> [WRITTEN PROBLEM]:
Set down the lines from the one containing "What Blender Python" to the one containing "S.camera = cam_o", both lines included, exactly as they stand and with no other lines.

> [GIVEN ENTRIES]:
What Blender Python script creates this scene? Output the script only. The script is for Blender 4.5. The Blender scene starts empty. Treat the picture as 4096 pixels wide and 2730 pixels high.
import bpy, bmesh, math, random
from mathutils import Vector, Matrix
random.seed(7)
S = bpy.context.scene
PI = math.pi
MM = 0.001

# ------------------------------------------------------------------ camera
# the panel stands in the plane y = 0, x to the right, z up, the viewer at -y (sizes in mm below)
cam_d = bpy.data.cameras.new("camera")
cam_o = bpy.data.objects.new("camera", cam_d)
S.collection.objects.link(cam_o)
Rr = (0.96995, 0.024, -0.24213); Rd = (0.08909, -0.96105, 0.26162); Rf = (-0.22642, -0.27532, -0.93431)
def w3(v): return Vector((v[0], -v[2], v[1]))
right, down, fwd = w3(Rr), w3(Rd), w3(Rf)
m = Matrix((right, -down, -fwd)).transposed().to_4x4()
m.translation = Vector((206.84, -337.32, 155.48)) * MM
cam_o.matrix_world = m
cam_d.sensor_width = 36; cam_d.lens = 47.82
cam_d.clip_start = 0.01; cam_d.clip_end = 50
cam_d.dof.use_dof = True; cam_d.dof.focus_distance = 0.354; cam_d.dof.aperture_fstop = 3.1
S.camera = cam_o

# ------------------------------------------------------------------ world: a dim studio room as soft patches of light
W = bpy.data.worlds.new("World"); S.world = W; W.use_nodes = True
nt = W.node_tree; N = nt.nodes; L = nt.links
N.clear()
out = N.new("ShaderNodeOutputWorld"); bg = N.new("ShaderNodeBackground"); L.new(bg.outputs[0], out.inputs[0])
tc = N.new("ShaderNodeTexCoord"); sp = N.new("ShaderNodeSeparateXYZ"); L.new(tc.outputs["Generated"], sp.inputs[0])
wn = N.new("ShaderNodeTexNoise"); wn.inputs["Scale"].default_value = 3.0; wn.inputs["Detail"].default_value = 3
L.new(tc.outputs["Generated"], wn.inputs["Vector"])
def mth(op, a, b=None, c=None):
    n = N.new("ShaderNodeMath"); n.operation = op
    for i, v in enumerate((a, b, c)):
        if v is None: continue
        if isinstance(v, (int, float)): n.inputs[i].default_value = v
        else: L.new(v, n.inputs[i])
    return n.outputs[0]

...

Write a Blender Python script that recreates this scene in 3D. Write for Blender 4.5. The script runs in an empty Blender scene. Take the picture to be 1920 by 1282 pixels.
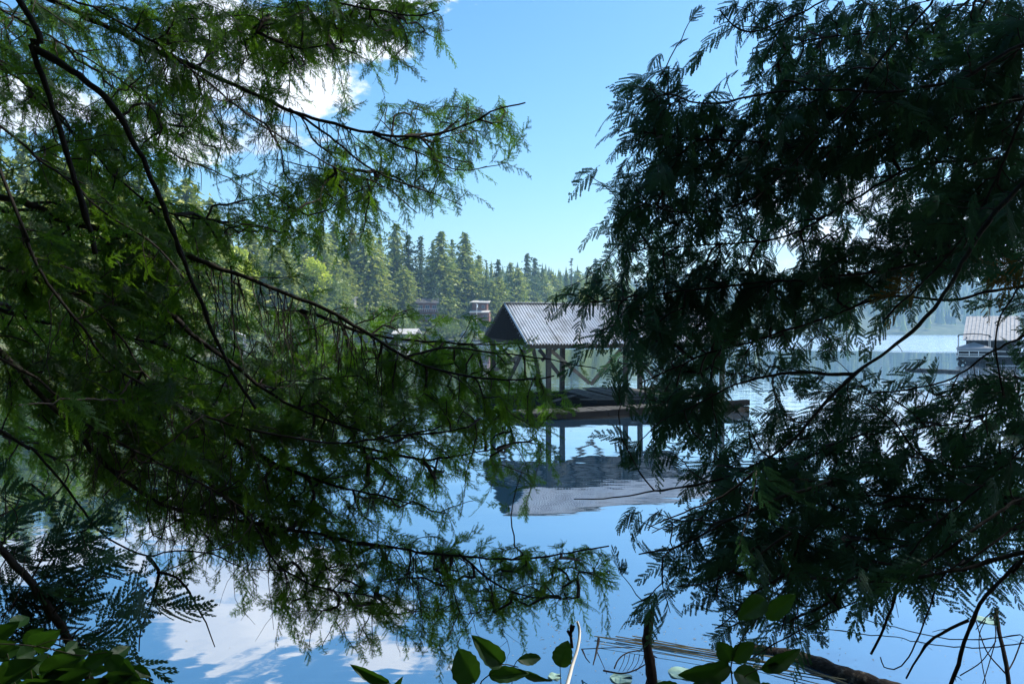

> [SOLUTION FOR THIS PROBLEM]:
What Blender Python script creates this scene? Output the script only. The script is for Blender 4.5. The Blender scene starts empty. Treat the picture as 4096 pixels wide and 2730 pixels high.
import bpy, bmesh, math, random
from mathutils import Vector, Matrix
random.seed(7)
S = bpy.context.scene
PI = math.pi
MM = 0.001

# ------------------------------------------------------------------ camera
# the panel stands in the plane y = 0, x to the right, z up, the viewer at -y (sizes in mm below)
cam_d = bpy.data.cameras.new("camera")
cam_o = bpy.data.objects.new("camera", cam_d)
S.collection.objects.link(cam_o)
Rr = (0.96995, 0.024, -0.24213); Rd = (0.08909, -0.96105, 0.26162); Rf = (-0.22642, -0.27532, -0.93431)
def w3(v): return Vector((v[0], -v[2], v[1]))
right, down, fwd = w3(Rr), w3(Rd), w3(Rf)
m = Matrix((right, -down, -fwd)).transposed().to_4x4()
m.translation = Vector((206.84, -337.32, 155.48)) * MM
cam_o.matrix_world = m
cam_d.sensor_width = 36; cam_d.lens = 47.82
cam_d.clip_start = 0.01; cam_d.clip_end = 50
cam_d.dof.use_dof = True; cam_d.dof.focus_distance = 0.354; cam_d.dof.aperture_fstop = 3.1
S.camera = cam_o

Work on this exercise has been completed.